The Chapman Taylor case echoes other high-profile examples of businesses being involved in conflict-related or geopolitically risky zones.

 

  • Danish bank Danske Bank faced reputational collapse for failing to control money laundering through its Estonian branch, despite not directly perpetrating the crime.
  • ENRC (Eurasian Natural Resources Corporation) was linked to corruption and human rights abuses in its overseas mining operations, triggering SFO investigations in the UK and a secret deal with the regulator.
  • Architecture and engineering firms have been criticised for involvement in Gulf states, including during the 2022 World Cup in Qatar, where migrant labour exploitation is widespread, raising questions about complicity through supply chains and project partnerships.

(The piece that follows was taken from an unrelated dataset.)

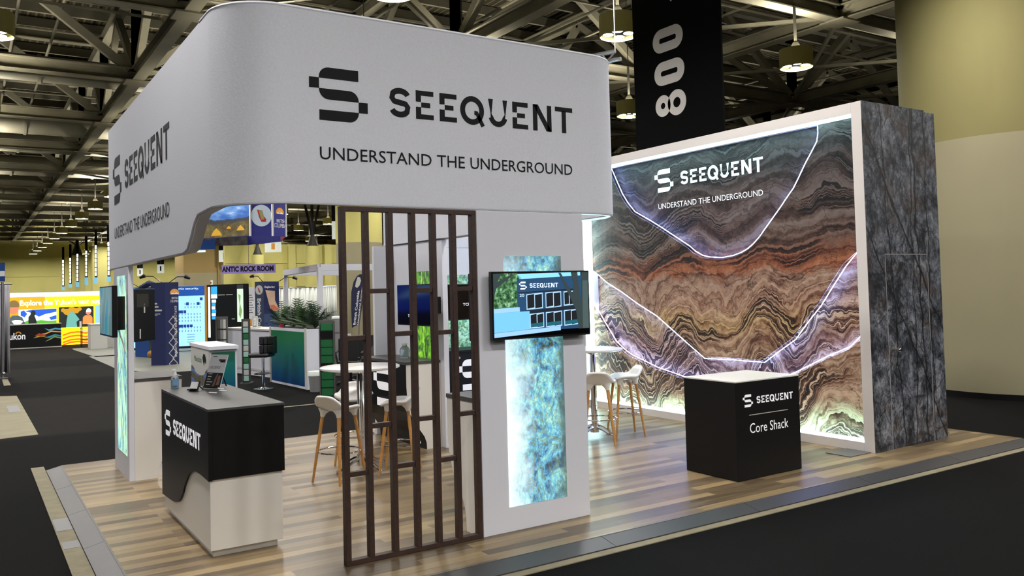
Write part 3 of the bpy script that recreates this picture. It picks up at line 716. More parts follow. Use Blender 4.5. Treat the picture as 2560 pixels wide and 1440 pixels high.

How compliance teams can manage geopolitical risk

For compliance officers, the Chapman Taylor case is a reminder that geopolitical shifts can rapidly turn commercial opportunities into reputational and legal minefields. Managing these risks requires going beyond box-ticking exercises and embedding resilience into every stage of operations:

 

Enhanced supplier onboarding
Carry out rigorous human rights and ESG assessments of state clients, contractors, and local partners. Use screening tools to identify exposure to corruption, sanctions, or links to political regimes implicated in human rights abuses.

 

Ongoing geopolitical due diligence
Monitor not just business partners but also the broader political context; conflict developments, sanctions changes, and international rulings. Establish escalation protocols for when risks spike, ensuring projects can adapt or be suspended quickly.

 

Embedding human rights policies
Align company policies with the OECD Guidelines and UN Guiding Principles on Business and Human Rights, and make them visible to stakeholders. Equip staff with the training to spot red flags in high-risk environments, from cultural heritage issues to forced displacement.

 

Using leverage and knowing when to exit

Deploy contractual and reputational leverage to press clients or partners towards compliance. Where influence is limited, firms must be prepared to withdraw rather than risk complicity in violations.